If I could go back to 5 years ago and tell myself five things they would be;
Number one;
LOVE YOURSELF.
I know this may sound simple but if I could go back and explain to myself how I can't change some things and to just learn to accept and love who I am I feel like I would've learnt self love a long time ago.
I've had so many issues about this this and that on my body and now I realise how silly all that is.
Number two.
BE KIND BUT PUT YOURSELF FIRST
I had a problem with putting everyone first. I just would do everything I can to suit the other person. This obviously had massively effects on me later on which I've now almost come through. If I could tell myself to be the kind hearted person I am but not to let people take advantage of that and me end up at a loss. I've come so far with this and I'm massively proud.
Number three.
APPRECIATION FOR THE SMALLEST THING.
I'll admit looking back I could've been a brat here and there and not appreciate what I have and instead I've always been looking at what I haven't got and what's next. If I could go back and shake old me and say look around and appreciate it - I sure would. I'm so glad I had this realisation and my life's improved heaps since I've learnt to appreciate everything from a drink of water to a holiday away.
Number four.
NOT EVERYONE WILL LIKE, ACCEPT OR BE NICE TO YOU AND THATS OKAY!

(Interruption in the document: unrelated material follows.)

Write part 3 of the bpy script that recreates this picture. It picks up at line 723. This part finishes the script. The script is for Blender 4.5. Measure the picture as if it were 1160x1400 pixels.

I used to over think everything and if someone didn't accept or like me I would heavily blame myself. I would resent myself. Then through this rejection I started to push people away through fear of not being accepted. I still struggle with this a little but it's the thing I'm working on most. I've come very far with it and have stopped playing pushing people away just still have a doubt here and there about myself but I've learnt how to manage it and hopefully it'll fade away eventually.
number five.
YOUR BEAUTIFUL INSIDE AND OUT.
I used to legit hate who I was, outside inside. I didn't like myself, and truly believed I was a blip in the world. Until the past year or so I know see my traits good and bad, and I know I am a beautiful person inside and out.
Sooo, there's the five things I would've told myself. What would you have told yourself 5 years ago?